## TASK GOAL
Report every line below that holds the word "Measure".
● ● ● ● ● ● ●
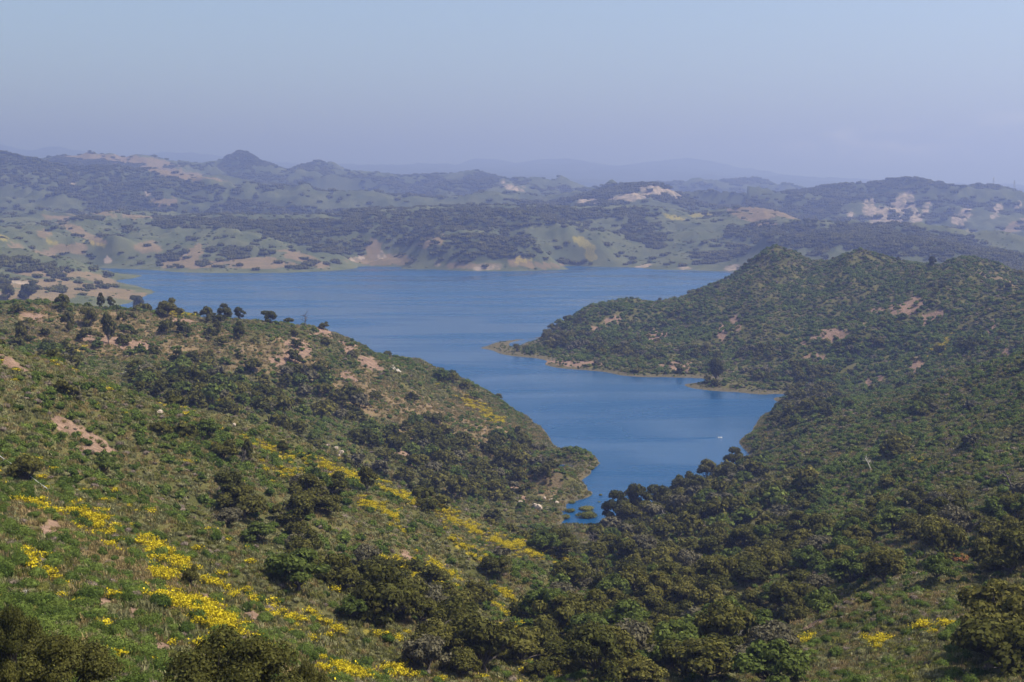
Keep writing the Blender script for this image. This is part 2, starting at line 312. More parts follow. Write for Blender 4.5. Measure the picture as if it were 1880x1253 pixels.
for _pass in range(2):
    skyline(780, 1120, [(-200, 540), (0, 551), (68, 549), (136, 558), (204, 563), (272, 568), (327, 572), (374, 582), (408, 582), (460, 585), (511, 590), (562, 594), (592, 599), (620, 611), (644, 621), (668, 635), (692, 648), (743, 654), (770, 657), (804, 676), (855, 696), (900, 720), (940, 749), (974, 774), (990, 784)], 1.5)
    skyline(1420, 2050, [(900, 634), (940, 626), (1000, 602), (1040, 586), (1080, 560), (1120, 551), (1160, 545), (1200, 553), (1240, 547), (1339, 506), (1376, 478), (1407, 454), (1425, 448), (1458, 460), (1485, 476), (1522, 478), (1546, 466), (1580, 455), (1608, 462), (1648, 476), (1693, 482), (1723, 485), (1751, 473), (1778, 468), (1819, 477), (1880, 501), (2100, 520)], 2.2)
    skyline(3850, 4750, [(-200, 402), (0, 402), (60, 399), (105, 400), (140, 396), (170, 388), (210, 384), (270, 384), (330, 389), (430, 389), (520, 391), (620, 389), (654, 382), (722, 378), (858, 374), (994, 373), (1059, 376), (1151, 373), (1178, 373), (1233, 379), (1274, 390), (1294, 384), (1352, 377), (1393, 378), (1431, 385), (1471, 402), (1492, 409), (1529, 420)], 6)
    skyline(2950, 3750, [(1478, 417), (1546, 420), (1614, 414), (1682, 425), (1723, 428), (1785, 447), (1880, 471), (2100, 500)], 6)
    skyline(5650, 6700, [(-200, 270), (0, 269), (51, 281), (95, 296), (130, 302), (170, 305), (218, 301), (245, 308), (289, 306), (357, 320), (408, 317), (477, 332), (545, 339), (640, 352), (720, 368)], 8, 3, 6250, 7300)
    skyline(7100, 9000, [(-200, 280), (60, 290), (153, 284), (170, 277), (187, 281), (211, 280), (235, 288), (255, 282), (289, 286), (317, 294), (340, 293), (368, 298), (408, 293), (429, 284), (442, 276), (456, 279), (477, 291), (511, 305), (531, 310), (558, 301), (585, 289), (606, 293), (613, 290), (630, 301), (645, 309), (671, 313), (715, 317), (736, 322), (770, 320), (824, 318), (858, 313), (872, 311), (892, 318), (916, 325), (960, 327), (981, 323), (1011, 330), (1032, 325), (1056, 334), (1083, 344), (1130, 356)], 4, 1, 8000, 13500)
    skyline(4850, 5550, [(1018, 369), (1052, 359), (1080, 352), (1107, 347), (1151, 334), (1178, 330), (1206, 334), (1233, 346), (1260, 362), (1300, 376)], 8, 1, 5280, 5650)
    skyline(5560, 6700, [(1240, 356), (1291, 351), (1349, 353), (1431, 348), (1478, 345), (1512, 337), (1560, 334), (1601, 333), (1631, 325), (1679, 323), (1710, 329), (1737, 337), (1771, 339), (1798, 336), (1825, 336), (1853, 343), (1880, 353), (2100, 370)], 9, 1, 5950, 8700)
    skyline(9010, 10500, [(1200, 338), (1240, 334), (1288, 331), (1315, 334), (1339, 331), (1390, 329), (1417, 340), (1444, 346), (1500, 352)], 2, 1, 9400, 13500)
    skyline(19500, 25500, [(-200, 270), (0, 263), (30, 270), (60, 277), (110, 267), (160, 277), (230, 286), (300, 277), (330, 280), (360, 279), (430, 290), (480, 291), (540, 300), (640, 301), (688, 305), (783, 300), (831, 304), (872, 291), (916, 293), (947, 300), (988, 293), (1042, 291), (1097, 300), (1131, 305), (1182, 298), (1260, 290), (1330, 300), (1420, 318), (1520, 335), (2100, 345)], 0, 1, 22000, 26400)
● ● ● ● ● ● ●
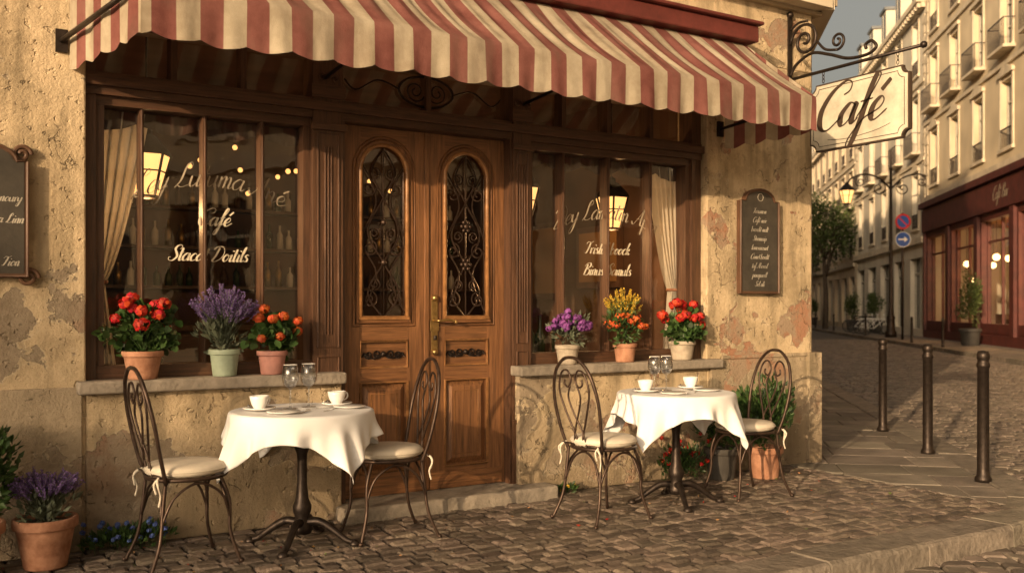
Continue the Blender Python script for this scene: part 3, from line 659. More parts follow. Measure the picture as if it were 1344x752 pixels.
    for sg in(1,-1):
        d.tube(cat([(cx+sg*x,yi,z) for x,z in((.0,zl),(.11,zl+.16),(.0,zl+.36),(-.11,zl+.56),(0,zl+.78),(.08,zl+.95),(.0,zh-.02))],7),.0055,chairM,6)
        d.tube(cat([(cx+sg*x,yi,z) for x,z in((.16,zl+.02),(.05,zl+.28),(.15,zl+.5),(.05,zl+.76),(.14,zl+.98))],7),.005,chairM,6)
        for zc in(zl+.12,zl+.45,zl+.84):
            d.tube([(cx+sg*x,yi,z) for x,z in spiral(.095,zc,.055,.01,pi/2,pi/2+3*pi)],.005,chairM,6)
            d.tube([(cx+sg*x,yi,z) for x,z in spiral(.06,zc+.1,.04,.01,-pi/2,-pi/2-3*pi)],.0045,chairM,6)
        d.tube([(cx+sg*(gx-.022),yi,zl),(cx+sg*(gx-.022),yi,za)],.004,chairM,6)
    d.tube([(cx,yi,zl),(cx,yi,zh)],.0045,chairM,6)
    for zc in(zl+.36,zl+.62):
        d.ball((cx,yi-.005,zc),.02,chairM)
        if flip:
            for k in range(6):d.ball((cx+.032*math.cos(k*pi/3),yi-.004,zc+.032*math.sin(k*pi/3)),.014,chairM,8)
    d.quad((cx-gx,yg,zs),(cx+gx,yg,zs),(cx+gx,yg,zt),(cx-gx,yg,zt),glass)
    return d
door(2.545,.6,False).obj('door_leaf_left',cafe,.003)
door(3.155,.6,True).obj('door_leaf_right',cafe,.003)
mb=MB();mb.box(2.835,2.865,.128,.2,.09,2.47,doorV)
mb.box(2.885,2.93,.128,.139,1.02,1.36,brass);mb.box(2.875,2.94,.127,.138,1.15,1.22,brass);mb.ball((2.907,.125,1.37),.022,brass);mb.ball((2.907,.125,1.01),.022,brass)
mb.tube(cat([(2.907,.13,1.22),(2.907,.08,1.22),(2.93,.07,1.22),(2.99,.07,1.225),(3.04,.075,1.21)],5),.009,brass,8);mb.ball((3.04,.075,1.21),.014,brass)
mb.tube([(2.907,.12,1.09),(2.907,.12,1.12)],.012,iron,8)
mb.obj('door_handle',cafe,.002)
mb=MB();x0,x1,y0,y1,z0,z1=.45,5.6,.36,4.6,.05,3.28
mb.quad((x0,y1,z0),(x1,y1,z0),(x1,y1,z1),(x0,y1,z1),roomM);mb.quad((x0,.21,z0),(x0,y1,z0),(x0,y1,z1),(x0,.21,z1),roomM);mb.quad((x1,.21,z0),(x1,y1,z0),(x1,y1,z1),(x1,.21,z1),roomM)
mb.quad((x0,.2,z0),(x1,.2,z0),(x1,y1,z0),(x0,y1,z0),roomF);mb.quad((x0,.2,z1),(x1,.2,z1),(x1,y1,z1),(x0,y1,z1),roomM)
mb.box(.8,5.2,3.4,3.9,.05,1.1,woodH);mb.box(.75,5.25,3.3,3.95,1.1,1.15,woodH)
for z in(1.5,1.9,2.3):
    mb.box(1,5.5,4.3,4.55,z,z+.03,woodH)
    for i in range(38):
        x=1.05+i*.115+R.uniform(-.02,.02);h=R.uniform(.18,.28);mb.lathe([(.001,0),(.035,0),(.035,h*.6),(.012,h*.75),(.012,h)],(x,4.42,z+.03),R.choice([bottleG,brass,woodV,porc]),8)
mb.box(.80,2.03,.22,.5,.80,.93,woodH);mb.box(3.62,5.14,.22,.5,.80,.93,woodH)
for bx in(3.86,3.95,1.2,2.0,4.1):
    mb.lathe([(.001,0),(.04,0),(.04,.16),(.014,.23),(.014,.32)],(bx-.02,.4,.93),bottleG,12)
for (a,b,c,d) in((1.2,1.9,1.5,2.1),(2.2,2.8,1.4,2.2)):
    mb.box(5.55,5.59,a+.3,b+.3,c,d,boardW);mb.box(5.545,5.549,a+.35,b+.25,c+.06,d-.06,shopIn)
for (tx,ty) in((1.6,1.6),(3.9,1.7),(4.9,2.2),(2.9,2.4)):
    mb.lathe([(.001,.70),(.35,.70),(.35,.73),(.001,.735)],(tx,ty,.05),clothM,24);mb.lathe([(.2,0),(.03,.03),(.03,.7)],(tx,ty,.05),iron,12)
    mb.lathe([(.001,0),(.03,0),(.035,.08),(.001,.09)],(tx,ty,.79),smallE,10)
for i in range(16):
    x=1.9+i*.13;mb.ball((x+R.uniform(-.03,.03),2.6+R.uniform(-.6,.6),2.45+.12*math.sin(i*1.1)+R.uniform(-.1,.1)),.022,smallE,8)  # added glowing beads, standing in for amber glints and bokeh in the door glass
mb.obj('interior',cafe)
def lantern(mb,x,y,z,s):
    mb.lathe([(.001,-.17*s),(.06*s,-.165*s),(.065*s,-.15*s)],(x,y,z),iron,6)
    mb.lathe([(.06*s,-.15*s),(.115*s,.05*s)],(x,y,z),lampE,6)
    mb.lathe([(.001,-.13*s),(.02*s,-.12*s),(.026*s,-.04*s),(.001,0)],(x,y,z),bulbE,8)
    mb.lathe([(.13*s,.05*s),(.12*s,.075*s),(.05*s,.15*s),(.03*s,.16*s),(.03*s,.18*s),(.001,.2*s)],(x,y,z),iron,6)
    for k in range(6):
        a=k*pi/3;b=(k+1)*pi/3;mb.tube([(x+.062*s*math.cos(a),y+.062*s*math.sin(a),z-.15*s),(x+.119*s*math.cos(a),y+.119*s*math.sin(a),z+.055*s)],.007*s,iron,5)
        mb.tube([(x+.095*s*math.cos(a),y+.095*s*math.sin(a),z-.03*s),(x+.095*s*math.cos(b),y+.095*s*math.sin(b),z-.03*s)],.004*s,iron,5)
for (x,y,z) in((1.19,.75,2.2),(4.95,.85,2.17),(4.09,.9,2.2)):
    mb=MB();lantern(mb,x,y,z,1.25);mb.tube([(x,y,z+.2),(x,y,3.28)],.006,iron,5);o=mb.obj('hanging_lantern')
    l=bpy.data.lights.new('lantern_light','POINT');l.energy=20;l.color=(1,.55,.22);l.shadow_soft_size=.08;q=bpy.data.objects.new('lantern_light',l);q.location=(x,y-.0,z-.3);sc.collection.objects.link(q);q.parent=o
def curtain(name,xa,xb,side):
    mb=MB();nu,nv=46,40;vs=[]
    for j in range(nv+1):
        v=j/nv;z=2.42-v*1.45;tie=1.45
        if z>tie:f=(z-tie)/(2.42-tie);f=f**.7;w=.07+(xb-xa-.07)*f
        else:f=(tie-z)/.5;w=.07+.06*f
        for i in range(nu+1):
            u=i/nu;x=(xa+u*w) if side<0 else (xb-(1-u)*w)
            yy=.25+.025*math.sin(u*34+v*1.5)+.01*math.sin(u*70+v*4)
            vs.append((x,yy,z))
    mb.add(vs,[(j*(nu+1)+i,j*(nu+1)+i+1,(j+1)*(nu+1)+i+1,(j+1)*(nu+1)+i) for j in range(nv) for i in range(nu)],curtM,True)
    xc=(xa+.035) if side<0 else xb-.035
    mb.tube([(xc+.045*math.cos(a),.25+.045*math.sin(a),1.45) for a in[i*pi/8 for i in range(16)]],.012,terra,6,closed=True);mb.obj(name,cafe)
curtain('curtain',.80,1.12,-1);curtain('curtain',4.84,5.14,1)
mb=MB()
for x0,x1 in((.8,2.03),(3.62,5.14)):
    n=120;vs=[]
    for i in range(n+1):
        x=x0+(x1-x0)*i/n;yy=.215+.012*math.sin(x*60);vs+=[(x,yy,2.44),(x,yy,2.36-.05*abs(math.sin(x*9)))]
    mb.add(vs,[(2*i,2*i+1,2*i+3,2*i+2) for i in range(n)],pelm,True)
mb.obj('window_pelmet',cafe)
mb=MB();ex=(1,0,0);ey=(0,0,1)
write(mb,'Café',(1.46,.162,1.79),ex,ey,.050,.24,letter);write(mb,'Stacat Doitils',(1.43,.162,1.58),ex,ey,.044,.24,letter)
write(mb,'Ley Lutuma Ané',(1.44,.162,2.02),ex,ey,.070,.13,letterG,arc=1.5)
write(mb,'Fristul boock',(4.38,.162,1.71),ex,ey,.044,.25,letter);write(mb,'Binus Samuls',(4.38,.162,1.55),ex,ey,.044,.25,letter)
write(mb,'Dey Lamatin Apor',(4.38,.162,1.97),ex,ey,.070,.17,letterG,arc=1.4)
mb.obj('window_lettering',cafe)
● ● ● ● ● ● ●
## PROBLEM SOLUTION
Keep writing the Blender script for this image. This is part 2, starting at line 312. More parts follow. Write for Blender 4.5. Measure the picture as if it were 1880x1253 pixels.
Continue the Blender Python script for this scene: part 3, from line 659. More parts follow. Measure the picture as if it were 1344x752 pixels.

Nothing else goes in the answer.